Trusted users can be chosen in different ways. An individual user may submit a list of users trusted by the individual user. A session moderator may, based on an individual user's past actions in the sessions, decide that user is trustworthy enough to be classified as a trusted user. The designation of a particular user as a trusted user is maintained in the viewer profile stored in the database 48.
For a viewer to be assigned to an appropriate collaboration session, that viewer has to submit certain information to the collaboration server when asking to join one of the collaboration sessions.
Once a user has joined a collaboration session every comment submitted by that user is packaged with other information needed by the collaboration server.
To make it easy for users to understand what their options are once they've logged onto the collaboration server and have identified the video presentation in which they are interested, a graphical user interface may be installed in each user's personal computer system.
A unique view indicator 94 marks a viewer's current view point in the presentation. The position of indicator 94 in the drawing indicates who has watched roughly half of the presentation.
Additional indicators 96, 98 and 100 mark active collaboration sessions associated with particular time slots in the presentation. The absence of a session indicator in the time slot containing the view indicator 94 indicates that no one else is viewing the presentation at exactly the same place as the current viewer, at least no one that wants to collaborate online about it. In such a situation, the viewer may want to join one of the existing collaboration sessions 96, 98 and 100.
In a preferred embodiment, the viewer could be considered to have a right to join collaboration session 100 or any collaboration session to the right of the view indicator since the viewers in those sessions will have already seen everything the current viewer has seen. The viewer preferably would not have the right to join any collaboration sessions to the left of the view indicator 94 as the viewers in those sessions will not have seen as much of the presentation as the current viewer. An exception could be made if the viewer had already been identified as a trusted user. A transfer process for allowing a user to leave one collaboration session and join another is described later.
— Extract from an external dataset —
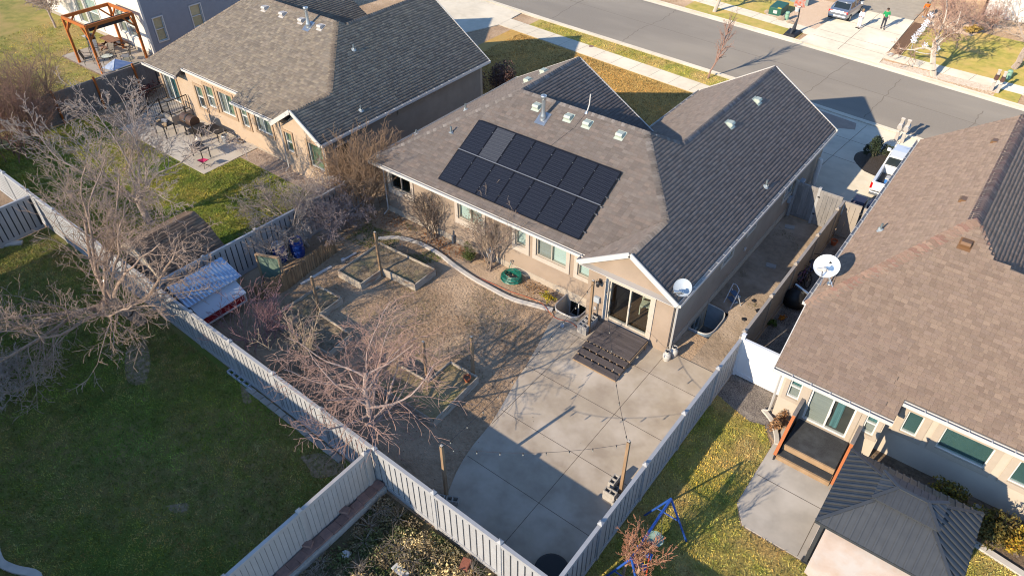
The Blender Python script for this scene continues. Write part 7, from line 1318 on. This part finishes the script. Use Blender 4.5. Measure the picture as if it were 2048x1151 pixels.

From a visual standpoint, both the user's view indicator and the collaboration session indicators will appear to march across the screen from left to right as the viewer sees more and more of the presentation and as viewers in a collaboration session associated with one time slot in the presentation “leave” that session and “enter” the session associated with the next time slot in the presentation. The users do not, of course, physically or electronically leave one collaboration session and join the next. What really happens is the session designation associated with the users changes front one time slot to the next.
Referring to
However, once a valid join request is received, the viewer is authenticated in a step 112. Assuming the viewer is found not to be authorized in step 114, the join request is rejected in a step 116 and the process ends. If the viewer is authenticated, the collaboration server checks (step 118) to determine whether there are any collaboration sessions associated with the video presentation identified by the user in the join request.
If no open collaboration sessions are found, the collaboration server can start a session (step 122) and associate the session with the time slot coincident with the viewer's view point (step 124).
If, however, there are already one or more open sessions, the viewer can be assigned to one of those open sessions in a step 120, possibly the session associated with the time slot closest to the user's current view point.
The assignment step 120 in the basic join process described above is somewhat rudimentary.
If step 118 indicates there are no open collaboration sessions having “senior” participants, the viewer is assigned in step 136 to one of the existing open sessions occupied by “junior” session participants, perhaps with an admonition not to reveal information the participants had not yet seen.
If sessions of junior viewers are found, a check is made (step 142) whether the joining user is already classified as a trusted user. If the joining user is a trusted user, the user is notified (step 144) of all open sessions for the specified video presentation and asked to make a selection of the session he would like to join. Once the joining user's selection is received (step 146), the joining user is assigned to the selected session in a step 148.
If step 140 fails to reveal that there are open collaboration sessions of junior users, the joining viewer is notified of open sessions occupied by senior viewers (step 150) and asked to select one of those sessions. The process ends once the viewer is assigned to one of the open sessions.
A user who is assigned to a particular collaboration session may become dissatisfied with his experiences in the assigned session.
If the user is found not to be a trusted user, a check is then made (step 168) whether the request is for a transfer to a senior session; that is, a session whose members have already seen as much or more of the presentation as the requesting user. If the request is for transfer to a senior session, the request is granted in step 170 and the transfer process ends. If, however, the request is for transfer to a junior session, the request is rejected in a step 172 before the transfer process ends.
The collaboration server may be implemented by programming a general purpose computer system to perform the specific functions described above.
A computer system includes an internal system bus 200, a system processor 210, internal memory components 202 and one or more “external” memory components, such as an optical drive 212 and a magnetic hard drive 214. The internal memory 202 includes specific types of memory such as read only memory (ROM) 204, basic input/out system (BIOS) memory 206 and random access memory (RAM) 208. The BIOS 206 stores configuration information for the computer system and basic routines used to control the transfer of information among the components of the computer system.
A drive, such as optical drive 212 or hard drive 214, includes a computer usable medium that provides non-volatile storage for applications and processes that execute in the computer system and for data used in and/or generated by those applications and processes. Depending on the technology employed, the drives may include removable media. The special purpose programming needed by a computer system to implement the described invention would typically be stored in one of these drives and transferred as needed into RAM 208.
The computer system also includes a significant number of input/output (I/O) ports 218 that provide interfaces between a variety of input/output devices and the remainder of the computer system. Common examples of input/output devices include keyboard 220, mouse 222, monitor 224 and printer 226.
It should not be inferred that only the devices shown in
Finally, the computer system will include one or more network adapters 216 that are needed to establish communications between the computer system and other computers. Many different types of network adapters exist today and there is no intent to limit the description to a particular type.
While specific embodiments of the Invention have been described, there is no intent to limit the scope of the invention to those specific embodiments. The scope of the invention includes not only the specific embodiments that also all variations and modifications that would occur to those of ordinary skill in the relevant art.